I would have bet money this would be your response. Your flat dismissal here of the "how far is too far?" question
has to be your response because it is an impossible problem for your view. You don't know how much sin in the life of a believer ejects them from God's family and kingdom. God's word doesn't ever say. Why would it? Losing one's salvation isn't possible. But you are determined, nonetheless, that Christians should live in fear of crossing a line that neither you nor anyone else can locate.
It could be, then, that you've crossed the line into lost salvation yourself. In fact, if Jesus is right (which he is) and you must be
perfect as God is perfect (
Matt. 5:48), then it is certain you
have crossed it and are outside God's family. But this would mean you're urging others to a standard of obedience you haven't kept yourself and to retain a salvation for themselves you've been unable to retain.
It's interesting, too, that you refuse to hear what I've been communicating about obedience to God. Again and again, I've indicated that Christians are commanded of God to obey Him and that they should do so. But here you are again, trying to frame the difference between your view and mine in the Strawman way you've been doing all along, which is that you think Christians ought to obey God (and must, in fact, if they want to stay saved) and I think the opposite, that Christians can just go off and live like the devil, if they like.
On my end, anyway, I've never indicated that a genuinely born-again believer may carry on in sin. I've certainly never encouraged Christians to do so. Instead, I've pointed out repeatedly that they ought to obey God's commands. And so, the more I state this, the more your persistent misrepresentation of my statement becomes both apparent and bizarre.
1. I have NEVER given a moral standard.
2. I have NEVER stated anyone is not saved.
Yes, you have. Though, not a precise one. See above.
Jesus said it is possible to STOP abiding in Him
Do you believe Jesus?
John 15:5
5 “I am the vine; you are the branches. If you remain in me and I in you, you will bear much fruit; apart from me you can do nothing.
Question:
Why would Jesus say IF someone remains in Him?
If denotes a choice.
As I've already explained in earlier posts, "abiding in Christ" is another way of saying "saved," or "born-again." Just like a branch is the "off-spring" of the tree from which it grows, a child of God is the "off-spring" of Christ out of which they grow. No tree branch has ever produced itself, and no Christian has ever made themselves a child of God. As the Bible states repeatedly, there is only
one Savior who saves; there are no co-Saviors (
Jn. 16:4; Ac. 4:12; 1 Ti. 2:5).
What, then, can it mean for a branch in the Vine to cease to "remain in him"? Well, as I've explained in past posts, this is speaking of the loss of the benefits and by-products of salvation. In particular, as Jesus points out, not continuing in him means, not a loss of
salvation, but a loss of
fruitfulness. One who does not remain in
fellowship with Christ, fixing their eyes upon him (
He. 12:1-3), beholding his glory and being changed by the Holy Spirit into the same image (
2 Co. 3:18; Ro. 8:29), by the life and work of the Spirit manifesting the "treasure" of Christ in their daily living (
2 Co. 4:7-11), cannot bear spiritual fruit that is pleasing to God.

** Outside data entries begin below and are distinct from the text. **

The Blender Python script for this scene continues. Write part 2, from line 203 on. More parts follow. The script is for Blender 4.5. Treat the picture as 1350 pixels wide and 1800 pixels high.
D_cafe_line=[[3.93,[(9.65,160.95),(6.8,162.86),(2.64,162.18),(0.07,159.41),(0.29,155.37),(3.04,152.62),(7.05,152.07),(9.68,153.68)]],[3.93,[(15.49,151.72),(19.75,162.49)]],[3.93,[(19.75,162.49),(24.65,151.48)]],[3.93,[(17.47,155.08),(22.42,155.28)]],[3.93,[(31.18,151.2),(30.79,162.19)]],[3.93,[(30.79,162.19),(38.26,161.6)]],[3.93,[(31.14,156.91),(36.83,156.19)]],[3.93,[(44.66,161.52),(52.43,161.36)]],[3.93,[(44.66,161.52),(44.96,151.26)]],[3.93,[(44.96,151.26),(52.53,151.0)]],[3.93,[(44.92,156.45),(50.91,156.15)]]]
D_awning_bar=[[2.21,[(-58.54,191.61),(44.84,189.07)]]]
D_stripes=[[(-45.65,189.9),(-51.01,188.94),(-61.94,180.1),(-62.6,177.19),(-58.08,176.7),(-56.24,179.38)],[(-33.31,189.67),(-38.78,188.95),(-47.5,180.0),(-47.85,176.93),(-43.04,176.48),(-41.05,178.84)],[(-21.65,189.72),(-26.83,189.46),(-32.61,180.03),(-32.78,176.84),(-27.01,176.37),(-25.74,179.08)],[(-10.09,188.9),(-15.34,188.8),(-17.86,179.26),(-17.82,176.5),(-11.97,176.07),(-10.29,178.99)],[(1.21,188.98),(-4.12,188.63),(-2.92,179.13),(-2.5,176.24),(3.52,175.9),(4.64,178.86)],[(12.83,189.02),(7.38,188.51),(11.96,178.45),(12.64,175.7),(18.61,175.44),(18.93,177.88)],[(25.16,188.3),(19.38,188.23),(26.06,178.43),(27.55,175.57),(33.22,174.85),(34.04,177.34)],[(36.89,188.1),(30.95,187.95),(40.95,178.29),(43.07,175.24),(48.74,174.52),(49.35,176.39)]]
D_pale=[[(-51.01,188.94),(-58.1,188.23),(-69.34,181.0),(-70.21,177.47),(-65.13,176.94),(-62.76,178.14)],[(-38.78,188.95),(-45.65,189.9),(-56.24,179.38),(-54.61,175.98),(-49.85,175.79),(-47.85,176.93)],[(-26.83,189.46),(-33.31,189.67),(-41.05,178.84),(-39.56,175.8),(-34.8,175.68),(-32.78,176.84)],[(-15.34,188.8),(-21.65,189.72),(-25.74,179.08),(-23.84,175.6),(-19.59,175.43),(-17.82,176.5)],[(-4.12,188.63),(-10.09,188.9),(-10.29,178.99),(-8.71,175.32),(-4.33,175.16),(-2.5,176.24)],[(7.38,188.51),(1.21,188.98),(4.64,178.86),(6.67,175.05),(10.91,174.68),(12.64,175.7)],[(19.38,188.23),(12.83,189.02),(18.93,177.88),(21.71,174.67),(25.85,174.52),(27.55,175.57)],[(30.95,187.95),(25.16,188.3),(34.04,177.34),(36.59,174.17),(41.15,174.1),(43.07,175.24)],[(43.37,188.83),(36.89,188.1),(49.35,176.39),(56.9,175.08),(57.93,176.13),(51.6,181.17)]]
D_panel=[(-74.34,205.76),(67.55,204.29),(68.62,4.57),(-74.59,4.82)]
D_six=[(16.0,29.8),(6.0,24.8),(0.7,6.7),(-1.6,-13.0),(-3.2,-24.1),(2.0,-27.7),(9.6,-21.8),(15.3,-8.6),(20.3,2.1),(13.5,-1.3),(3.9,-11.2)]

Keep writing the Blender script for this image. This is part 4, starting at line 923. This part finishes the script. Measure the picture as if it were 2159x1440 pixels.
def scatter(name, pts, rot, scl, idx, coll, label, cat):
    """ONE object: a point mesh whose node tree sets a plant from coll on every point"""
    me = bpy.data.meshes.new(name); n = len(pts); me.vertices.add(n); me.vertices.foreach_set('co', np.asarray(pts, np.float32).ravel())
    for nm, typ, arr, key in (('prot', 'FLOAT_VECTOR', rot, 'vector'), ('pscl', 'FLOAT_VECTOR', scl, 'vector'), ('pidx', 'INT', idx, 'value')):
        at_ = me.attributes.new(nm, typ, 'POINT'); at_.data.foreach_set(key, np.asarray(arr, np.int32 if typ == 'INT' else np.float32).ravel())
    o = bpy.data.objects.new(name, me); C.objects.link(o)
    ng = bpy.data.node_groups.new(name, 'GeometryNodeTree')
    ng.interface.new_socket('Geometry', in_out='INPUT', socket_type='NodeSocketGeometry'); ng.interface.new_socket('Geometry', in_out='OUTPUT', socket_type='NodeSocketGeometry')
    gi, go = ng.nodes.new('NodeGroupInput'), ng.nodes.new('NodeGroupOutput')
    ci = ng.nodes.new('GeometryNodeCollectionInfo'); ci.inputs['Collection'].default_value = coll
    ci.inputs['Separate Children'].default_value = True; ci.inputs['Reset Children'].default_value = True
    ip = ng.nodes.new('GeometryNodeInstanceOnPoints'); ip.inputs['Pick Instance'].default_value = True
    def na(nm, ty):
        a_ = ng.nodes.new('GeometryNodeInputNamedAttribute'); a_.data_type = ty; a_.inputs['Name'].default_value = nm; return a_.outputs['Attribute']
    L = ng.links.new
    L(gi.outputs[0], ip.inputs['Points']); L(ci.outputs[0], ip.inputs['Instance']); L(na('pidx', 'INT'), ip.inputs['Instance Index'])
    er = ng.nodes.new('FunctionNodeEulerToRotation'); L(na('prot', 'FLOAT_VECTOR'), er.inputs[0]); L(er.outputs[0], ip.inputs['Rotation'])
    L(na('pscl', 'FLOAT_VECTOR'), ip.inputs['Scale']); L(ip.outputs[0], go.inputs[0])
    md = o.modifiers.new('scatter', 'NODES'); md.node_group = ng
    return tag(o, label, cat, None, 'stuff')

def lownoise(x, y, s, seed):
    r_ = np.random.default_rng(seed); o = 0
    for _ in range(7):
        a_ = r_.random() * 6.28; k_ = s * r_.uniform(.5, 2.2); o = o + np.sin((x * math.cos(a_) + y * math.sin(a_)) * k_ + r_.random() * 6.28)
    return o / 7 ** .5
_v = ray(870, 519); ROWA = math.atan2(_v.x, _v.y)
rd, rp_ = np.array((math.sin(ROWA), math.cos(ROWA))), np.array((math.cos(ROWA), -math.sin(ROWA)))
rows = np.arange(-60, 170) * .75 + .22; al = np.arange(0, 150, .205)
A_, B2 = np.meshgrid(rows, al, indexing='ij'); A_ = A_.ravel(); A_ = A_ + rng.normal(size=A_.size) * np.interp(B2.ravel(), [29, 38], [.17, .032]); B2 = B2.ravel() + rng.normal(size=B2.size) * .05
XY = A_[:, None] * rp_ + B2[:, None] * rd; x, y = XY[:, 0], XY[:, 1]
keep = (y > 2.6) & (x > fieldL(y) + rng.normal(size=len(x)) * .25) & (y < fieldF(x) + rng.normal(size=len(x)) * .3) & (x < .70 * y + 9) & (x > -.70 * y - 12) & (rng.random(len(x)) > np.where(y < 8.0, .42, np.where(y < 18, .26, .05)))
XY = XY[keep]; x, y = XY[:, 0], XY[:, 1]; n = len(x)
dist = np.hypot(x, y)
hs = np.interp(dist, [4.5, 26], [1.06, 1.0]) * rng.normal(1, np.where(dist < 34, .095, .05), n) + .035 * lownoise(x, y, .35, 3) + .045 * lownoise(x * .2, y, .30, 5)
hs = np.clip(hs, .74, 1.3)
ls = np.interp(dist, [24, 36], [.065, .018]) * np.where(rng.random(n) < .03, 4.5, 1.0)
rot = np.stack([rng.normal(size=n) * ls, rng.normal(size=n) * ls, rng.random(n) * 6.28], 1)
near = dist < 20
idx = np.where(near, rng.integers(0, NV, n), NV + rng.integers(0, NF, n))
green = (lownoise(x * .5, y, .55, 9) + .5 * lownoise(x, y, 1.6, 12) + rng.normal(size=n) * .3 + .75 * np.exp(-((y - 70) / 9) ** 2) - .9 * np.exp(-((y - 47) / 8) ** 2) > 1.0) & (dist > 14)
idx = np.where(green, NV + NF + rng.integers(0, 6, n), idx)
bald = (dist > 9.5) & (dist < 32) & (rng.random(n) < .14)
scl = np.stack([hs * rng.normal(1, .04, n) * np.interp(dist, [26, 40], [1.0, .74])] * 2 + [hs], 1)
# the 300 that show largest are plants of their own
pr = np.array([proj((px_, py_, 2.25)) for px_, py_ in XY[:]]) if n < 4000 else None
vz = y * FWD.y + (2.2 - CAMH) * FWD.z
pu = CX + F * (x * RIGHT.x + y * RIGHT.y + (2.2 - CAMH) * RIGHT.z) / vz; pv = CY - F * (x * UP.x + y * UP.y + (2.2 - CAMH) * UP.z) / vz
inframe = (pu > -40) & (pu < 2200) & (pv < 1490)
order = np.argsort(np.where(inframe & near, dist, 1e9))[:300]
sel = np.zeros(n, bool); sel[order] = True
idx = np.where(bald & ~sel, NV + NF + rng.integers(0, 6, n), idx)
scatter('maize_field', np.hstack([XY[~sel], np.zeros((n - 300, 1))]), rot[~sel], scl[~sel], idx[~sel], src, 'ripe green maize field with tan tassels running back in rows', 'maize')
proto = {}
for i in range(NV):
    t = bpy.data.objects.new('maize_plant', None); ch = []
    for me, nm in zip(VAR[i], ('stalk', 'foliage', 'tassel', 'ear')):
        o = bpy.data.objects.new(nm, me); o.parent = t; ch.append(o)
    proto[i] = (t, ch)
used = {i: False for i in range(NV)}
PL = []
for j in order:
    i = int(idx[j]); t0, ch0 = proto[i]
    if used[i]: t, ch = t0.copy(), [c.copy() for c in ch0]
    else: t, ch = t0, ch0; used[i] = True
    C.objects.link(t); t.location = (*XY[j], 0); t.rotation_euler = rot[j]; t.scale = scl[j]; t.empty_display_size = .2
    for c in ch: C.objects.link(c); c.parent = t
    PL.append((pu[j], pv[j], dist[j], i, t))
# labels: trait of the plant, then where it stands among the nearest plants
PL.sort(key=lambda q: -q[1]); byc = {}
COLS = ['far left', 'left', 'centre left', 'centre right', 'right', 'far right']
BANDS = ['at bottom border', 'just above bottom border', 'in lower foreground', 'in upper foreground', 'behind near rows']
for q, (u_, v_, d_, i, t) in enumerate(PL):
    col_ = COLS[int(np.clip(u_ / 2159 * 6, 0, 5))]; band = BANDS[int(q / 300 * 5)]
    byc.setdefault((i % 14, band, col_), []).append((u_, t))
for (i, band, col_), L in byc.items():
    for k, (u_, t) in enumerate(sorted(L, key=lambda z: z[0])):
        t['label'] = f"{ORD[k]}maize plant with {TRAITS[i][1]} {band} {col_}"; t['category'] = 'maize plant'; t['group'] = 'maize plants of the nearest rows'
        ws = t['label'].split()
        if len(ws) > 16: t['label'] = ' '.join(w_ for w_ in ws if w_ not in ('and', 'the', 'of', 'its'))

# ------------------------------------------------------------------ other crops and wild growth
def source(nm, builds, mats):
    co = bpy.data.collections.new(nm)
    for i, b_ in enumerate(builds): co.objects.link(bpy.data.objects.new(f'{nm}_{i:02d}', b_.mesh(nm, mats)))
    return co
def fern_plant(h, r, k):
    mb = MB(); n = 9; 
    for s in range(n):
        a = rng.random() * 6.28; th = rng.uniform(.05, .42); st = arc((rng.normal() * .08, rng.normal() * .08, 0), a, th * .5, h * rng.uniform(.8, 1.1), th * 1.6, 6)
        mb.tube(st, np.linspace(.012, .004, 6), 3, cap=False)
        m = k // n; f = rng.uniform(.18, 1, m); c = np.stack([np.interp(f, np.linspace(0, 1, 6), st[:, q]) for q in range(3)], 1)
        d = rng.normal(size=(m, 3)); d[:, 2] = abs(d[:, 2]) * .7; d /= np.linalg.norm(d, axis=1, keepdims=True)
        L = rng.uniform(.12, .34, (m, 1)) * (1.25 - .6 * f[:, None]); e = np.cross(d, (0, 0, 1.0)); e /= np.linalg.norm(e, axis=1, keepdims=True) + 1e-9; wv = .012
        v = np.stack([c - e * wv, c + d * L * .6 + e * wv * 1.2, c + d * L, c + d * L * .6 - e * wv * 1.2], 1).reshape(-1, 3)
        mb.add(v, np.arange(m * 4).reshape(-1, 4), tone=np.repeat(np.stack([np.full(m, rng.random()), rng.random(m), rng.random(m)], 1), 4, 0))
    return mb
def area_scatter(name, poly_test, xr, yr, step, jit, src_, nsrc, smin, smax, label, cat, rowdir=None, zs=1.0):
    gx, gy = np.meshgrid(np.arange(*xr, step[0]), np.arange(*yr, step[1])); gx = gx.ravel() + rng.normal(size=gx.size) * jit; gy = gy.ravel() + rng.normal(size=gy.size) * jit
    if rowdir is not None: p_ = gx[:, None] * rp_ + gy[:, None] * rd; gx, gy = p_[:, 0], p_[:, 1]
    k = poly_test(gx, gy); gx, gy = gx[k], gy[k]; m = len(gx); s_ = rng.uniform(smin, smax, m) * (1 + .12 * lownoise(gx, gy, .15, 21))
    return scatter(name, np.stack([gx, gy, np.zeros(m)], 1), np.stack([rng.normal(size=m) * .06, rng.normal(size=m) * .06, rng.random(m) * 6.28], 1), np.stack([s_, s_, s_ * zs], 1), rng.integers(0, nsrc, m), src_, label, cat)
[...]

Every Christian is brought into relationship with God through the Savior, Jesus Christ, but this doesn't automatically bring them into fellowship with God. No, a Christian can be a "branch" in the "Vine" but cut-off from the fruit-producing "sap" of the Vine because they are not "remaining" in the Vine, which is to say, I believe, not
continuing in fellowship with Christ. This is, essentially, the difference between "living in the Spirit" (saved) and "walking in the Spirit" (fellowship with God). See
Galatians 5:16 and
25; it is the difference between being a son of the Father while in a "far country" and being held in the Father's joyful embrace and kissed on the cheek (
Lu. 15:11-32); it is the difference between being a wandering sheep of the Shepherd and being carried in his arms to the sheepfold. And so on.
You are correct that the language of
John 15:5 implies choice - the choice to be a "fruitful branch" in daily, personal fellowship with Christ, or merely in relationship to him as an "unfruitful branch."